Feito com muita rispidez, o comentário de Lula referiu-se à correspondência em que o então embaixador Clifford Sobel comunicou ao seu governo a informação, recebida do ministro da Defesa do Brasil, de que Samuel Pinheiro Guimarães, ex-secretário-geral do Itamaraty e atual ministro de Assuntos Estratégicos, "odeia os Estados Unidos".
A frase inicial de Lula anunciou o despropósito que viria: "Por que eu tenho que acreditar num americano, que nem é mais embaixador aqui?" Não tem, acredita se quiser. Mas há motivos relevantes para o assunto ser levado a sério. Lula é o presidente brasileiro e a correspondência oficial diz respeito ao Brasil. Nela figurando o próprio ministro da Defesa como informante, a governo estrangeiro, de um dado inconveniente ao Brasil e a seu governo. De outra parte, a improbabilidade de um embaixador ser inverdadeiro ou impreciso em sua correspondência oficial, dirigida ao Departamento de Estado, recomenda considerá-la a sério, seja para o que for.
Lula tem muitas certezas em torno do assunto, mas feitas todas de suposições: "Tenho certeza do comportamento do Jobim, tenho certeza do comportamento do Samuel, tenho certeza de que os dois são amigos, tenho certeza de que um não falaria mal do outro". Não há quem possa ter tais certezas. Nem mesmo os próprios.
Apesar de farta experiência como testemunha (senão como personagem) de vazamentos com graves consequências, Lula sentencia sobre os documentos vazados do governo americano: "Se fossem importantes não teriam sido vazados". Mas só foram vazados por serem importantes.
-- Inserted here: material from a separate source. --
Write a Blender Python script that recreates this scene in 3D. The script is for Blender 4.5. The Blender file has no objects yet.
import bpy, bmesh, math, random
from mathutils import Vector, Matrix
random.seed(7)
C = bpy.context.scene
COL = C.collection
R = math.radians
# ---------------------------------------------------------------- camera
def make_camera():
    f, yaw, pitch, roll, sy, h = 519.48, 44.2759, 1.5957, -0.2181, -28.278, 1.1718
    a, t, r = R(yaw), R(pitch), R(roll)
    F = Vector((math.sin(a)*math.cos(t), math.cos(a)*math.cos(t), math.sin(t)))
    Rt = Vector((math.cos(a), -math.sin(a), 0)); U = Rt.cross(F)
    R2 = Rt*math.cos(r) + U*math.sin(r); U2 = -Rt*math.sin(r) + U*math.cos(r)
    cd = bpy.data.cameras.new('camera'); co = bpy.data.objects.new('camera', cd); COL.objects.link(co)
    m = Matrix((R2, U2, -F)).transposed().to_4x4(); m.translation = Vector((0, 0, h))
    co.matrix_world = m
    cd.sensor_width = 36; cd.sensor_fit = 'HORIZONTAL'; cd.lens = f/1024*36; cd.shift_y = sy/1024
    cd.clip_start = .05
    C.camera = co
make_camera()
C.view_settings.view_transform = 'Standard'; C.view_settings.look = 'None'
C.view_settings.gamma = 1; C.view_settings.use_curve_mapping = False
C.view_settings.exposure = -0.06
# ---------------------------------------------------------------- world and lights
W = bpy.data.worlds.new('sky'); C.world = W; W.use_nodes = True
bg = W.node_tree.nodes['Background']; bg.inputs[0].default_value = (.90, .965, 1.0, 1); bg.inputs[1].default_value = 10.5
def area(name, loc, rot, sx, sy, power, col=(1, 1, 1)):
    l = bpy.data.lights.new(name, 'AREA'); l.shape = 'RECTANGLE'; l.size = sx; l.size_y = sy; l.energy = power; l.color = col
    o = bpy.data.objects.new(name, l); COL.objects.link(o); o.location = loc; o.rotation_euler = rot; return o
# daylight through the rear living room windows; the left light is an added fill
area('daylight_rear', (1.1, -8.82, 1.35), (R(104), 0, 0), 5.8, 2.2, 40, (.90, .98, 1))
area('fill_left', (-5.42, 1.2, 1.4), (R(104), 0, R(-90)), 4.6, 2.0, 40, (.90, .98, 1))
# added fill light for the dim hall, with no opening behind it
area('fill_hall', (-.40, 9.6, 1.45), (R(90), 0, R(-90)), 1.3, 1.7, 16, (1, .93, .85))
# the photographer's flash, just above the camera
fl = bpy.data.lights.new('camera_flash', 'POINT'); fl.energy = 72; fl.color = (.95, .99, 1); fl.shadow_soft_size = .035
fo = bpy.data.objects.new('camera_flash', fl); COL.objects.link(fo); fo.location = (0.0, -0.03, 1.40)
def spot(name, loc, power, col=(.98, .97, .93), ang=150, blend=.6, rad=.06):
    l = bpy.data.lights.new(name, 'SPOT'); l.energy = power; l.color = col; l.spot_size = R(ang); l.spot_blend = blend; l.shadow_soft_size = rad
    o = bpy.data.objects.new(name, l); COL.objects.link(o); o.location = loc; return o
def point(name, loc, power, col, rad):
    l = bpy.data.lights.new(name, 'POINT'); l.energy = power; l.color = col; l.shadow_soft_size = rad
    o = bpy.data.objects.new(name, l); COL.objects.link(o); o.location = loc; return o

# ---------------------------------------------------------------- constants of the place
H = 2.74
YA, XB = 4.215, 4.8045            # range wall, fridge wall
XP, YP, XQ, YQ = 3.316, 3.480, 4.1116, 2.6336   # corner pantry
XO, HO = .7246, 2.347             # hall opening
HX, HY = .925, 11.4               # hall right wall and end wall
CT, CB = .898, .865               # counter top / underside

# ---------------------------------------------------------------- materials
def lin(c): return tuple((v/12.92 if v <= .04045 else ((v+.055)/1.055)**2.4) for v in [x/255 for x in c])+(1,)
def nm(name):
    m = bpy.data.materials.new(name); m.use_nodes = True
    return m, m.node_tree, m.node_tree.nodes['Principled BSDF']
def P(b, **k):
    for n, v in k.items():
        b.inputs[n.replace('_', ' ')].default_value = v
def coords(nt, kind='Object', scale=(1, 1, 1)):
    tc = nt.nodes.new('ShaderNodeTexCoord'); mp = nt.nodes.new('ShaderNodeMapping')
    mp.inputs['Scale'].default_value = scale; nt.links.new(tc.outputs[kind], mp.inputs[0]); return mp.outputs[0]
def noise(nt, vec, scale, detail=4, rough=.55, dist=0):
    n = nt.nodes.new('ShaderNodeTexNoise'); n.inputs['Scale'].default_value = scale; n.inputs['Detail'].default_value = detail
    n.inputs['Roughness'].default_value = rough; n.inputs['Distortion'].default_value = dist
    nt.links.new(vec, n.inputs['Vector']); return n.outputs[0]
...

A presença de Nelson Jobim como informante do embaixador não se limita a Samuel Guimarães, com inconfidências também sobre governante estrangeiro, caso de Evo Morales. Tanto em apenas meia dúzia de documentos já revelados com envolvimento do Brasil, o que prometem os restantes 1.900 com presença brasileira é motivo para serem levados a sério, mesmo por Lula, a ponto de provocar medidas preventivas. Como buscar a desmoralização das correspondências dos embaixadores americanos, dos documentos vazados em geral e do próprio vazamento.
Eleições presidenciais brasileiras têm deixado lados obscuros muito mais significativos do que os visíveis. A corrida de Collor ao então presidente George Bush pai, sua primeira iniciativa de eleito, foi para agradecimento. De quê? Bill Clinton mandou gente do seu time eleitoral para auxiliar Fernando Henrique a vencer Lula, e não faltaram retribuições -uma delas, a entrega do sistema de vigilância da Amazônia, a pedido de Clinton, à americana Raytheon. A eleição de Lula em 2002 não esteve mais exposta à claridade.
A estratégia da conciliação, traçada por José Dirceu para neutralizar esperáveis investidas contra o governo Lula, se tolerada sua eleição, não visou só ao conservadorismo interno.
Em relação aos Estados Unidos, a presença de George Bush filho na Casa Branca, e já nos desatinos do pós 11 de Setembro, era agravante dos riscos. A embaixadora à época, Donna Hrinak, foi muito receptiva. E os entendimentos caminharam para muito além do presumível. O que explica as recepções sempre simpáticas e as referências de Bush filho a Lula, assim como a complacência com as posições do Brasil na América Latina, com a recusa à Alca, as atenções a Cuba e o período de proximidade com Chávez.
Por trás da conciliação há registros. Depois dos vazamentos há revelações.